__Source excerpt__

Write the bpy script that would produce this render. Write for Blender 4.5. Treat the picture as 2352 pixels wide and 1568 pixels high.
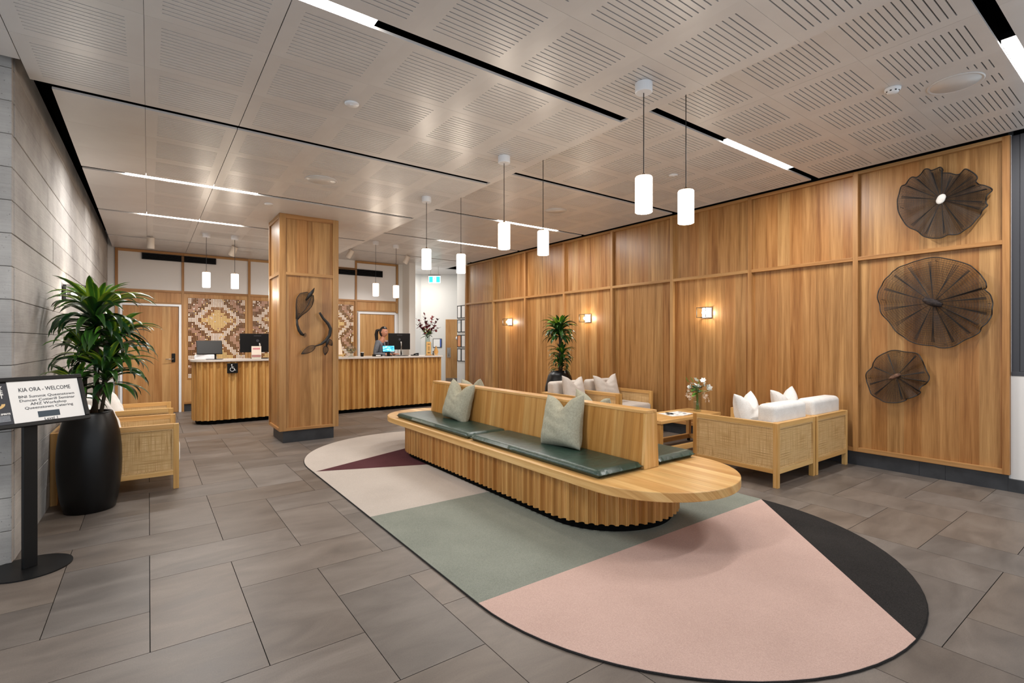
import bpy, math, random
from mathutils import Vector, Matrix, Euler
random.seed(7)
R = math.radians; PI = math.pi
for o in list(bpy.data.objects): bpy.data.objects.remove(o, do_unlink=True)
S = bpy.context.scene
COL = S.collection
# ------------------------------------------------------------------ camera
cam = bpy.data.objects.new('camera', bpy.data.cameras.new('camera')); COL.objects.link(cam)
cam.location = (0, 0, 1.42); cam.rotation_euler = (R(90), 0, R(-36.15))
cam.data.sensor_width = 36; cam.data.lens = 1142.8/2352*36; cam.data.shift_y = -1.5/2352
cam.data.clip_start = .05; cam.data.clip_end = 100
S.camera = cam
# ------------------------------------------------------------------ world and exposure
W = bpy.data.worlds.new('world'); S.world = W; W.use_nodes = True
W.node_tree.nodes['Background'].inputs[0].default_value = (.86, .93, 1.0, 1)
W.node_tree.nodes['Background'].inputs[1].default_value = .85
S.view_settings.view_transform = 'Standard'; S.view_settings.look = 'None'
S.view_settings.gamma = 1; S.view_settings.use_curve_mapping = False
S.view_settings.exposure = 0.66
S.cycles.use_denoising = True
S.cycles.max_bounces = 8; S.cycles.diffuse_bounces = 5; S.cycles.glossy_bounces = 4
S.cycles.transparent_max_bounces = 16; S.cycles.sample_clamp_indirect = 6
H1, H2 = 3.18, 3.363          # lower ceiling over the desk side, higher ceiling along the timber wall
P0 = 1.975                    # ceiling bay pitch; slots at SL(k)
def SL(k): return .665 + P0*k
LINEAR_W, PENDANT_W, SCONCE_W, SPOT_W = 32, 6, 5, 60

# ------------------------------------------------------------------ mesh helpers
class MB:
    def __init__(s): s.v = []; s.f = []; s.m = []; s.cur = 0
    def add(s, vs, fs):
        n = len(s.v); s.v += [tuple(v) for v in vs]
        s.f += [tuple(i+n for i in f) for f in fs]; s.m += [s.cur]*len(fs); return s
    def box(s, x0, y0, z0, x1, y1, z1):
        return s.add([(x0,y0,z0),(x1,y0,z0),(x1,y1,z0),(x0,y1,z0),(x0,y0,z1),(x1,y0,z1),(x1,y1,z1),(x0,y1,z1)],
                     [(0,3,2,1),(4,5,6,7),(0,1,5,4),(1,2,6,5),(2,3,7,6),(3,0,4,7)])
    def prism(s, poly, z0, z1):
        n = len(poly)
        return s.add([(x,y,z0) for x,y in poly]+[(x,y,z1) for x,y in poly],
                     [tuple(range(n-1,-1,-1)), tuple(range(n,2*n))]+[(i,(i+1)%n,n+(i+1)%n,n+i) for i in range(n)])
    def tube(s, pts, r, n=8, cap=True):
        pts = [Vector(p) for p in pts]; k = len(pts)
        rs = r if isinstance(r, (list, tuple)) else [r]*k
        vs = []; fs = []
        up = Vector((0,0,1)); t = (pts[1]-pts[0]).normalized()
        if abs(t.dot(up)) > .95: up = Vector((1,0,0))
        a = t.cross(up).normalized()
        for i, p in enumerate(pts):
            t = (pts[min(i+1,k-1)]-pts[max(i-1,0)])
            if t.length < 1e-9: t = Vector((0,0,1))
            t.normalize(); a = (a - t*a.dot(t))
            if a.length < 1e-6: a = t.orthogonal()
            a.normalize(); b = t.cross(a)
            for j in range(n):
                q = 2*PI*j/n; vs.append(p + (a*math.cos(q)+b*math.sin(q))*rs[i])
        for i in range(k-1):
            for j in range(n):
                fs.append((i*n+j, i*n+(j+1)%n, (i+1)*n+(j+1)%n, (i+1)*n+j))
        if cap: fs += [tuple(range(n-1,-1,-1)), tuple(range((k-1)*n, k*n))]
        return s.add(vs, fs)
    def lathe(s, prof, c=(0,0,0), n=32):
        vs = []; fs = []
        for r, z in prof:
            for j in range(n):
                q = 2*PI*j/n; vs.append((c[0]+r*math.cos(q), c[1]+r*math.sin(q), c[2]+z))
        for i in range(len(prof)-1):
            for j in range(n): fs.append((i*n+j, i*n+(j+1)%n, (i+1)*n+(j+1)%n, (i+1)*n+j))
        if prof[0][0] > 1e-4: fs.append(tuple(range(n-1,-1,-1)))
        if prof[-1][0] > 1e-4: fs.append(tuple(range((len(prof)-1)*n, len(prof)*n)))
        return s.add(vs, fs)
    def ball(s, c, rx, ry, rz, n=12, m=8, wob=0, seed=0):
        rnd = random.Random(seed); vs = []; fs = []
        for i in range(m+1):
            a = PI*i/m
            for j in range(n):
                b = 2*PI*j/n; k = 1+wob*(rnd.random()-.5)
                vs.append((c[0]+rx*math.sin(a)*math.cos(b)*k, c[1]+ry*math.sin(a)*math.sin(b)*k, c[2]-rz*math.cos(a)*(k if 0 < i < m else 1)))
        for i in range(m):
            for j in range(n): fs.append((i*n+j, i*n+(j+1)%n, (i+1)*n+(j+1)%n, (i+1)*n+j))
        return s.add(vs, fs)
    def xf(s, M):
        s.v = [tuple(M @ Vector(v)) for v in s.v]; return s
    def mesh(s, name, mat, smooth=False):
        me = bpy.data.meshes.new(name); me.from_pydata(s.v, [], s.f)
        for m_ in (mat if isinstance(mat, (list, tuple)) else [mat]): me.materials.append(m_)
        me.polygons.foreach_set('material_index', s.m)
        if smooth: me.polygons.foreach_set('use_smooth', [True]*len(s.f))
        me.update(); me.validate(); return me
    def build(s, name, mat, parent=None, smooth=False, bevel=0, seg=2, sub=0, loc=None, rot=None):
        o = bpy.data.objects.new(name, s.mesh(name, mat, smooth)); COL.objects.link(o)
        fin(o, parent, smooth, bevel, seg, sub)
        if loc: o.location = loc
        if rot: o.rotation_euler = rot
        return o
def fin(o, parent=None, smooth=False, bevel=0, seg=2, sub=0):
    if parent: o.parent = parent
    if bevel:
        b = o.modifiers.new('b', 'BEVEL'); b.width = bevel; b.segments = seg; b.limit_method = 'ANGLE'; b.angle_limit = R(40)
    if sub:
        b = o.modifiers.new('s', 'SUBSURF'); b.levels = sub; b.render_levels = sub
def inst(name, me, parent, loc=(0,0,0), rot=(0,0,0), scale=None):
    o = bpy.data.objects.new(name, me); COL.objects.link(o); o.parent = parent; o.location = loc; o.rotation_euler = rot
    if scale: o.scale = scale
    return o
def B(*a): return MB().box(*a)
def tag(o, label=None, cat=None, group=None, kind=None):
    for k, v in (('label',label),('category',cat),('group',group),('kind',kind)):
        if v: o[k] = v
    return o
def thing(name, label, cat, loc=(0,0,0), rz=0, group=None):
    o = bpy.data.objects.new(name, None); COL.objects.link(o); o.location = loc; o.rotation_euler = (0,0,rz)
    o.empty_display_size = .1
    return tag(o, label, cat, group)
def copy_tree(o, parent=None):
    c = o.copy(); COL.objects.link(c); c.parent = parent
    for ch in list(o.children): copy_tree(ch, c)
    return c
def text(body, parent, mat, size, loc, rot, name='lettering', align='CENTER', bold=0, sx=1):
    cu = bpy.data.curves.new(name, 'FONT'); cu.body = body; cu.size = size; cu.align_x = align; cu.align_y = 'CENTER'
    cu.extrude = .0004; cu.offset = bold; cu.resolution_u = 2
    cu.materials.append(mat)
    tmp = bpy.data.objects.new('tmp', cu); COL.objects.link(tmp)
    me = bpy.data.meshes.new_from_object(tmp.evaluated_get(bpy.context.evaluated_depsgraph_get())); bpy.data.objects.remove(tmp)
    o = bpy.data.objects.new(name, me); COL.objects.link(o); o.parent = parent; o.location = loc; o.rotation_euler = rot; o.scale = (sx, 1, 1)
    return o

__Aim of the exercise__
With the pictures left out, restate word for word every line of the data above, from the first down to the line that contains "LINEAR_W, PENDANT_W, SCONCE_W, SPOT_W".

__Task answer__
Write the bpy script that would produce this render. Write for Blender 4.5. Treat the picture as 2352 pixels wide and 1568 pixels high.
import bpy, math, random
from mathutils import Vector, Matrix, Euler
random.seed(7)
R = math.radians; PI = math.pi
for o in list(bpy.data.objects): bpy.data.objects.remove(o, do_unlink=True)
S = bpy.context.scene
COL = S.collection
# ------------------------------------------------------------------ camera
cam = bpy.data.objects.new('camera', bpy.data.cameras.new('camera')); COL.objects.link(cam)
cam.location = (0, 0, 1.42); cam.rotation_euler = (R(90), 0, R(-36.15))
cam.data.sensor_width = 36; cam.data.lens = 1142.8/2352*36; cam.data.shift_y = -1.5/2352
cam.data.clip_start = .05; cam.data.clip_end = 100
S.camera = cam
# ------------------------------------------------------------------ world and exposure
W = bpy.data.worlds.new('world'); S.world = W; W.use_nodes = True
W.node_tree.nodes['Background'].inputs[0].default_value = (.86, .93, 1.0, 1)
W.node_tree.nodes['Background'].inputs[1].default_value = .85
S.view_settings.view_transform = 'Standard'; S.view_settings.look = 'None'
S.view_settings.gamma = 1; S.view_settings.use_curve_mapping = False
S.view_settings.exposure = 0.66
S.cycles.use_denoising = True
S.cycles.max_bounces = 8; S.cycles.diffuse_bounces = 5; S.cycles.glossy_bounces = 4
S.cycles.transparent_max_bounces = 16; S.cycles.sample_clamp_indirect = 6
H1, H2 = 3.18, 3.363          # lower ceiling over the desk side, higher ceiling along the timber wall
P0 = 1.975                    # ceiling bay pitch; slots at SL(k)
def SL(k): return .665 + P0*k
LINEAR_W, PENDANT_W, SCONCE_W, SPOT_W = 32, 6, 5, 60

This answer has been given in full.